[Raw records]

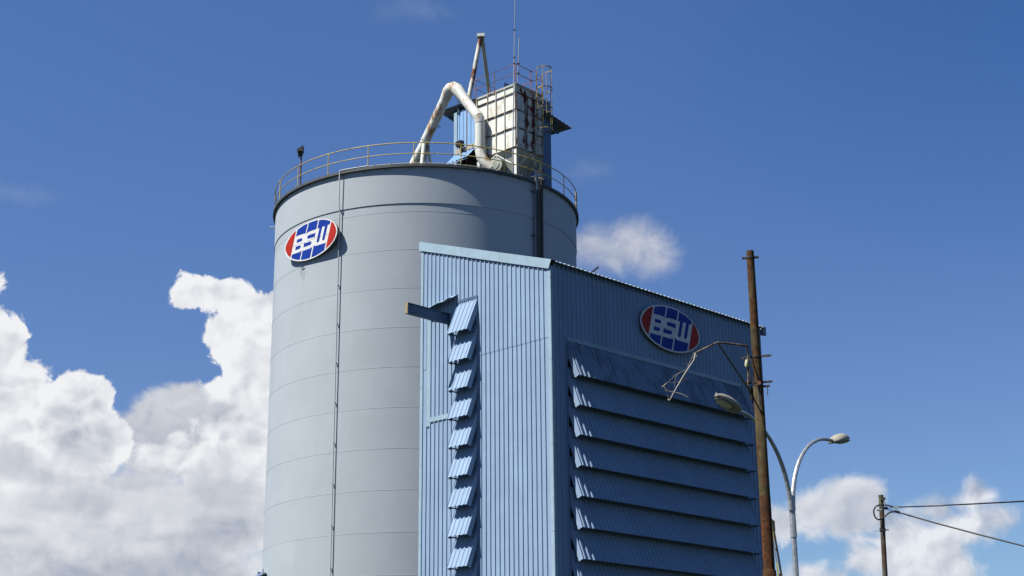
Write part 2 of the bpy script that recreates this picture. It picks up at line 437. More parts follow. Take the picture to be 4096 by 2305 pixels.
# ================================================================ metal clad building
NF, NS = -SD, -FD                           # outward: front face, side face
FW, SW = 7.64, 14.0
RZ = lambda v: 19.20+v*(2.62/7.64)          # roof height over the front face
bld = thing('cladding_building', 'tall blue ribbed metal building with stacked louvres in front of the silo', 'building', C0+Z*GZ)


def bp(v=0., z=0., u=0., nf=0., ns=0.):      # v along the front, u along the side, n* outward
    return C0+FD*v+SD*u+Z*z+NF*nf+NS*ns


def front_wall(v0, v1, z0, ztop, mb):        # three courses of sheets
    for i, (a, b) in enumerate(((z0, 4.07), (4.07, 10.07), (10.07, 16.07), (16.07, 30))):
        lo, hi = max(a, z0), b
        if ztop is not None and ztop <= lo: continue
        off = .009*(i % 2)+.003*i
        if i == 3 or (ztop is not None and ztop < hi):
            H = (lambda vv, lo=lo: RZ(v0+vv)-.12-lo) if ztop is None else ztop-lo
        else: H = hi-lo+.02
        corr(mb, bp(v0, lo, nf=off), FD, Z, NF, v1-v0, H, ph=(.10-v0) % .254, rib=(.014, .045, .018), h=.043)


m = MB()
LV0, LV1, LTOP = 4.15, 5.28, 18.62            # front louvre shaft
RC0, RC1, RCB, RCT = 5.30, 7.02, 13.86, 18.60  # recessed panel beside it
front_wall(.13, LV0+.10, GZ, None, m)
front_wall(LV0+.10, RC0, LTOP, None, m)
front_wall(RC0, RC1, GZ, RCB, m)
front_wall(RC0, RC1, RCT, None, m)
front_wall(RC1, FW-.14, GZ, None, m)
m.build('front_wall', M_BLUE, bld)
# side wall, opening for the louvres
LU0, LU1 = .85, 12.22
m = MB()


def side_wall(u0, u1, z0, z1, mb):
    for i, (a, b) in enumerate(((GZ, 4.07), (4.07, 10.07), (10.07, 16.07), (16.07, 19.14))):
        lo, hi = max(a, z0), min(b, z1)
        if hi <= lo: continue
        corr(mb, bp(0, lo, u=u0, ns=.004+.010*(i % 2)), SD, Z, NS, u1-u0, hi-lo+(.0 if hi == z1 else .02), ph=(.93-u0) % .254, rib=RIBS, h=.040)


side_wall(.13, LU0-.02, GZ, 19.14, m); side_wall(LU0-.02, LU1, 16.12, 19.14, m); side_wall(LU1, SW, GZ, 19.14, m)
m.build('side_wall', M_BLUE, bld)
# back walls and near-black sheets painting the unlit inside seen through the gaps
m = MB()
corr(m, bp(FW, GZ, u=0), SD, Z, FD, SW, RZ(FW)-GZ-.15); corr(m, bp(0, GZ, u=SW), FD, Z, SD, FW, lambda a: RZ(a)-GZ-.15)
m.build('rear_wall', M_BLUE, bld)
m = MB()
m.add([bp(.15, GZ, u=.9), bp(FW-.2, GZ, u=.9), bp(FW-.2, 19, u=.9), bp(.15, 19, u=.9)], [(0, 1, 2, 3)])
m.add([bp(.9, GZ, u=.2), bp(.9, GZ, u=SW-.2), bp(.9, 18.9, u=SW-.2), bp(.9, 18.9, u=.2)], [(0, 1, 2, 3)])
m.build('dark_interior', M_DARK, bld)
# corner trims
m = MB()
for z0, z1 in ((GZ, 5.1), (5.1, 8.45), (8.45, 11.8), (11.8, 15.15), (15.15, 18.5), (18.5, 19.0)):
    e = .0 if int(z0*10) % 2 else .004
    m.box(bp(.065, (z0+z1)/2, nf=.03+e), FD*.075, NF*.012, Z*((z1-z0)/2-.006))
    m.box(bp(-.012-e, (z0+z1)/2, u=.05), NS*.012, SD*.085, Z*((z1-z0)/2-.006))
m.build('corner_trim', M_TRIM, bld)
m = MB()
for z0, z1 in ((GZ, 5.4), (5.4, 8.7), (8.7, 12.0), (12.0, 15.3), (15.3, 18.6), (18.6, 21.55)):
    m.box(bp(FW-.075, (z0+z1)/2, nf=.03), FD*.085, NF*.014, Z*((z1-z0)/2-.006))
    m.box(bp(FW+.012, (z0+z1)/2, u=.04), FD*.010, SD*.07, Z*((z1-z0)/2-.006))
m.build('corner_trim', M_TRIM, bld)
# barge board along the front roof edge (three overlapping lengths)
for i, (a, b) in enumerate(((-.13, 2.80), (2.78, 4.68), (4.66, 7.72))):
    m = MB(); e = .10+.006*(i % 2)
    sk = .16 if i == 0 else .03
    P_ = [bp(a+sk, RZ(a+sk)-.36, nf=e), bp(b+.03, RZ(b)-.36, nf=e), bp(b, RZ(b)+.05, nf=e), bp(a, RZ(a)+.05, nf=e)]
    m.prism(P_, NF*.02)
    Q_ = [bp(a, RZ(a)+.05, nf=e), bp(b, RZ(b)+.05, nf=e), bp(b, RZ(b)+.062, u=.25), bp(a, RZ(a)+.062, u=.25)]
    m.prism(Q_, Z*.008)
    m.build('barge_board', M_TRIM, bld)
# roof: ribs run up the slope
m = MB(); SL = (FD*7.64+Z*2.62).normalized(); UPN = SD.cross(SL)
if UPN.z < 0: UPN = -UPN
corr(m, bp(-.20, RZ(-.20)+.0, u=.10), SD, SL, UPN, SW+.05, 8.35, pitch=.252, h=.045, ph=.05, rib=(.03, .035, .03))
corr(m, bp(-.20, RZ(-.20)-.035, u=.10), SD, SL, UPN, SW+.05, 8.35, pitch=.252, h=.045, ph=.05, rib=(.03, .035, .03))
m.build('roof', M_BLUED, bld)
m = MB()
m.box(bp(-.02, 19.035, u=SW/2), SD*(SW/2-.2), NS*.03, Z*.045)
m.build('eave_trim', M_STEELB, bld)
m = MB(); m.prism([bp(-.16, 19.24, u=SW+.02), bp(-.16, 18.80, u=SW+.02), bp(-.16, 18.80, u=SW+.26), bp(-.16, 19.18, u=SW+.26)], -NS*.0+NS*.10)
m.prism([bp(-.05, 19.2, u=SW+.24), bp(7.6, RZ(7.6), u=SW+.24), bp(7.6, RZ(7.6)-.4, u=SW+.24), bp(-.05, 18.8, u=SW+.24)], SD*.02)
m.build('end_flashing', M_BLUED, bld)


# ---- louvres
def louvre(bottom, height, a0, a1, A, N, mat_, ph, name='louvre', rib=RIBS, h=.045):
    """sloping ribbed sheet between a0 and a1 along A; N outward. bottom = z of outer lower edge"""
    out_ = .63; top = bottom+height
    dn = (N*out_-Z*height); Ls = dn.length; dn = dn/Ls
    nn = (N*height+Z*out_).normalized()
    base = V3(C0)+A*a0+Z*top
    m = MB(); corr(m, base, A, dn, nn, a1-a0, Ls, ph=ph, rib=rib, h=h)
    m.add([base-nn*.012, base+A*(a1-a0)-nn*.012, base+A*(a1-a0)+dn*Ls-nn*.012, base+dn*Ls-nn*.012], [(0, 1, 2, 3)])
    lv_ = m.build(name, mat_, bld)
    for s_, a in ((-1, a0), (1, a1)):        # end cheeks, a strip following the slope
        w = .235
        p0 = base+A*(a-a0)+nn*.028; p1 = p0+dn*Ls
        q1 = p1-nn*w; q0 = p0-nn*w*.25+dn*.0
        c2 = MB(); c2.prism([p0, p1, q1, p0-nn*w+dn*(w*height/out_*0.9), q0], A*s_*-.012)
        c2.build('end_cheek', mat_, lv_)
    b_ = MB(); zb = bottom+.05                 # tie back to the wall
    for a in (a0+.03, a1-.03):
        p = V3(C0)+A*a+N*.42+Z*(bottom-.0); b_.bar(p, V3(C0)+A*a-N*.25+Z*(bottom+.0), .03, .05)
    b_.each('tie_bar', M_STEELB, lv_)
    return lv_


for i in range(13):
    zb = 14.555-1.187*i+random.uniform(-.012, .012)
    louvre(zb, 1.52 if i == 0 else 1.62, LU0, LU1, SD, NS, M_BLUED if i == 0 else M_BLUE, .08)
for i in range(15):
    zb = 17.11-1.2*i+random.uniform(-.02, .02)
    louvre(zb, 1.45 if i == 0 else 1.55, LV0, LV1-(.0 if i else -.04), FD, NF, M_BLUE, .12, rib=(.03, .05, .03), h=.032)
m = MB(); m.box(bp(0, 16.13, u=(LU0+LU1)/2, ns=.045), SD*((LU1-LU0)/2+.02), NS*.012, Z*.085)
m.build('louvre_flashing', M_TRIM, bld)
m = MB(); m.box(bp((LV0+LV1)/2+.02, 18.62, nf=.05), FD*.60, NF*.012, Z*.055); m.build('louvre_flashing', M_STEELB, bld)
# vertical reveal beside the side louvres
m = MB(); m.box(bp(0, 7.2, u=LU0-.015, ns=.02), SD*.02, NS*.03, Z*8.9); m.build('reveal_trim', M_BLUE, bld)
# recessed loading panel with its frame and small canopy
m = MB(); corr(m, bp(RC0, RCB, nf=-.10), FD, Z, NF, RC1-RC0+.02, RCT-RCB, ph=.16, h=.03); m.build('loading_panel', M_BLUE, bld)
m = MB()
m.box(bp(RC1+.09, (RCB+RCT)/2-.12, nf=.045), FD*.10, NF*.012, Z*((RCT-RCB)/2+.16))
m.build('panel_frame', M_TRIM, bld)
m = MB(); m.box(bp((RC0+RC1)/2+.07, RCB-.02, nf=.047), FD*((RC1-RC0)/2+.05), NF*.014, Z*.10)
m.build('panel_sill', M_TRIM, bld)
m = MB(); m.add([bp(RC1, RCB, nf=.0), bp(RC1, RCT, nf=.0), bp(RC1, RCT, nf=-.11), bp(RC1, RCB, nf=-.11)], [(0, 1, 2, 3)])
m.box(bp(5.62, RCT-.62, nf=-.06), FD*.16, NF*.03, Z*.62)
m.build('panel_slot', M_DARK, bld)
for v_, zt in ((6.035, 17.80), (6.93, 18.3)):
    m = MB(); m.box(bp(v_, (RCB+.1+zt)/2, nf=-.06), FD*.034, NF*.012, Z*((zt-RCB-.1)/2)); m.build('panel_gap', M_DARK, bld)
m = MB()                                       # canopy: thin bent sheet, its edge torn up at one end
cz = [(7.2, 18.66, .30), (6.6, 18.70, .42), (6.1, 18.74, .50), (5.75, 18.72, .50), (5.5, 18.84, .46), (5.36, 18.86, .30)]
vs = []
for v_, z_, o_ in cz: vs += [bp(v_, z_+.14, nf=.02), bp(v_, z_-.06, nf=o_), bp(v_, z_-.085, nf=o_), bp(v_, z_+.11, nf=.02)]
m.add(vs, [(4*i+j, 4*i+(j+1) % 4, 4*i+4+(j+1) % 4, 4*i+4+j) for i in range(5) for j in range(4)]+[(0, 1, 2, 3), (23, 22, 21, 20)])
m.build('canopy', M_TRIM, bld)
# hoist beam
m = MB(); bv = 5.87
for zz in (17.775, 18.215): m.box(bp(bv, zz, nf=1.05), FD*.09, NF*1.37, Z*.012)
m.box(bp(bv, 17.995, nf=1.05), FD*.008, NF*1.37, Z*.208)
hb = m.build('hoist_beam', M_STEELB, bld)
m = MB(); m.box(bp(bv, 17.995, nf=2.425), FD*.092, NF*.004, Z*.236)
m.build('beam_end', mat('flaking_cream_paint', (.24, .20, .13), .7, var=.3, vscale=7, rust=(.16, .07, .03), rscale=5, rth=.56), hb)
# slanted bar fixture on the roof
rf = thing('roof_fixture', 'short slanted metal bar fixture poking above the blue roof edge', 'fixture', bp(1.2, RZ(1.2), u=2.9))
p0 = pt(2361, 1096, 61.2); p1 = pt(2393, 1069, 61.2)
m = MB(); m.bar(p0+(p0-p1)*.9, p1, .05, .085); m.build('bar', M_GALV, rf)
m = MB(); m.bar(p0+(p0-p1)*.9+V3((-.005, -.04, .02)), p1+V3((-.005, -.04, .02)), .02, .03); m.build('edge_strip', M_BLACKM, rf)
m = MB()
for t in range(9):
    q = p0.lerp(p1, t/8)+V3((.04, -.03, -.03)); m.bar(q, q+V3((.045, 0, -.06)), .006, .006)
m.each('pin', M_GALV, rf)


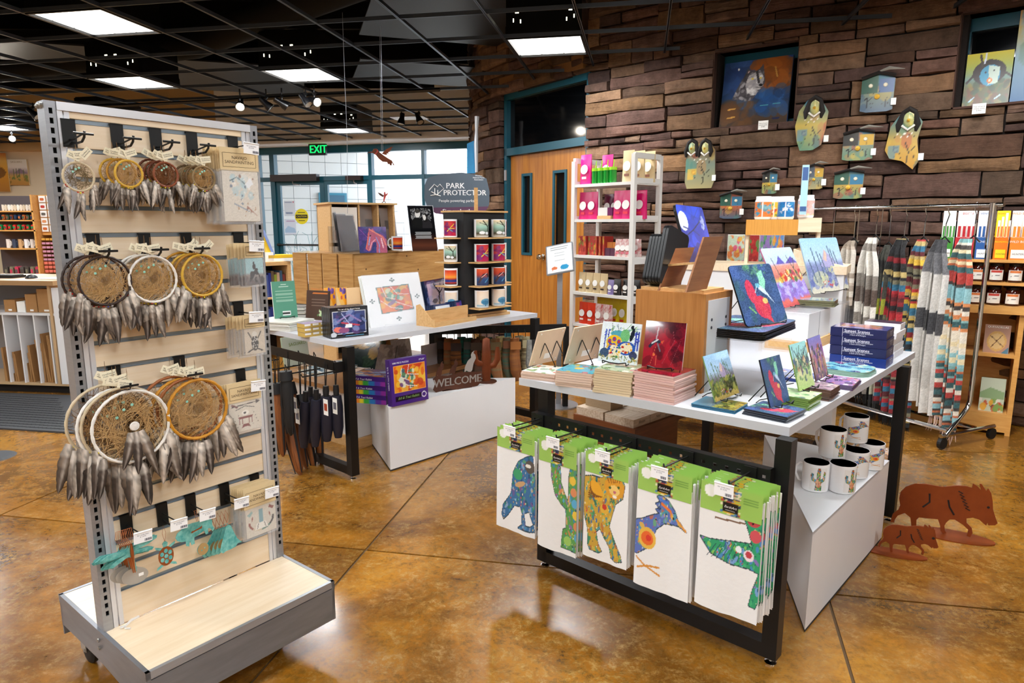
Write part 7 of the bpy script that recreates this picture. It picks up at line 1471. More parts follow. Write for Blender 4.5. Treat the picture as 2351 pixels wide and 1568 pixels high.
for k,(x,y,w,c1,c2)in enumerate(((1935,925,.2,'8c8880','5c5c60'),(1985,935,.2,'a8a49c','484c54'),(1880,940,.18,'6c6460','3c5468'))):
 q=MQ.inverted()@onp(x,y,MQ.translation,nQ);t=thing('throw_blanket',['grey throw hanging behind the mugs','pale grey patterned throw behind the upper mug','blue grey throw left of the mugs under the table'][k],'blanket',MQ@T(q.x,.0,0),'throws behind the mugs');fn=lambda u,v:((u-.5)*w*1.5,-.03*math.sin(u*8+k),.32+.55*v);printed('fold',art_flat([c1,c2],16,c1,20,30,k,.2),1,1,t,m=mat('knit_print','ffffff'),fn=fn);MB().tube([(0,0,.86),(0,0,zb_+.015)],.003,6).build('hanger_hook',chrome,t)
bN,bL=atz(2305,998,0),atz(2085,967,0);MBk=frame(bL,bN-bL,z=(0,0,1));WB=(bN-bL).length;nB=MBk.to_3x3()@V((0,-1,0));pine=mat('pine_shelf','e0a860',.4,col2='d2964c',nscale=4,stretch=(2,12,12))
bk=thing('bookcase','pale wooden bookcase with jars and packets at the right edge','bookcase',MBk);lz=lambda y:loc(MBk,nB,2290,y).z
zA,zB_,zC_,zD,zE,zF=lz(596),lz(650),lz(712),lz(815),lz(948),lz(998)
for a,b in((zA-.02,zA),(zB_-.015,zB_+.005)):MB().b2((0,.0,a),(WB+.03,.3,b)).build('shelf',pine,bk)
MB().b2((-.02,-.06,zC_-.02),(WB+.1,.32,zC_+.03)).build('ledge',pine,bk);MB().b2((0,-.03,zD-.012),(WB,.3,zD+.01)).build('shelf',pine,bk);MB().b2((0,-.03,.02),(WB,.3,zE)).build('plinth_front',pine,bk)
for x in(-.02,WB):MB().b2((x,-.03,0),(x+.03,.32,zC_)).build('side',pine,bk);MB().b2((x+(.03 if x>0 else 0),0,zC_),(x+(.06 if x>0 else .03),.32,zA)).build('side',pine,bk)
MB().b2((0,.3,0),(WB+.03,.32,zA)).build('back',pine,bk)
jam=mat('dark_jam','3c1008',.1,spec=.7)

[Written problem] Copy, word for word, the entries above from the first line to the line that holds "return C0+FD*v+SD*u+Z*z+NF*nf+NS*ns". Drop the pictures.

[Response for this exercise]
Write part 2 of the bpy script that recreates this picture. It picks up at line 437. More parts follow. Take the picture to be 4096 by 2305 pixels.
# ================================================================ metal clad building
NF, NS = -SD, -FD                           # outward: front face, side face
FW, SW = 7.64, 14.0
RZ = lambda v: 19.20+v*(2.62/7.64)          # roof height over the front face
bld = thing('cladding_building', 'tall blue ribbed metal building with stacked louvres in front of the silo', 'building', C0+Z*GZ)


def bp(v=0., z=0., u=0., nf=0., ns=0.):      # v along the front, u along the side, n* outward
    return C0+FD*v+SD*u+Z*z+NF*nf+NS*ns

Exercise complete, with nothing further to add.